Inspired by the UK’s rich electronic and soundsystem culture, Mackwood warps what we usually understand as jazz into thrilling new shapes and unpredictable forms, melding modern production with live instrumentation from his 6 piece band at West London’s 5dB Studios. Named after a sci-fi novel about a nuclear apocalypse, Master Changes, is influenced not only by a vast range of music, spanning from Curtis Mayfield to Nubya Garcia and Holst to Four Tet; but also by literature and wider conversations on identity, connection and the human condition.
Having cut his teeth drumming and producing for some of the UK’s most exciting and forward thinking artists, including Col3trane, Nilufer Yanya, Jordan Rakei, Eliza and Blue Lab Beats, as well as creative collectives like Levitation Orchestra and The Silhouettes Project, the release of Master Changes signals a new era with the London native now at the forefront.
Speaking on the album, Mackwood explains: “The process of making this album has felt like a lot of experimentation and scrapbooking, but there are core energies joining from one idea to another.
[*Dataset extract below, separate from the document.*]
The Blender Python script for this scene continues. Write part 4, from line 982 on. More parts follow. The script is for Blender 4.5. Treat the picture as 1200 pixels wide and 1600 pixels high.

I deliberately drew on a wide range of ideas over a period of time, but arranged and played it all with the same set of musicians, so the sound world is always shifting around the same core palette. Excited to see it come to life!”
Growing up in a music-loving family of English, Lithuanian Jewish and South African heritage in Shepherd’s Bush, where local music lessons weren’t just classical piano, but also west African drumming, an obsession with rhythm from a young age resulted in Mackwood going on to study with Tomorrow’s Warriors and then at the prestigious Guildhall School of music. This diverse upbringing led to him combining his formal training with elements of the breaks, soul, dubstep, drum & bass and house of his formative years to create his own progressive take on modern jazz.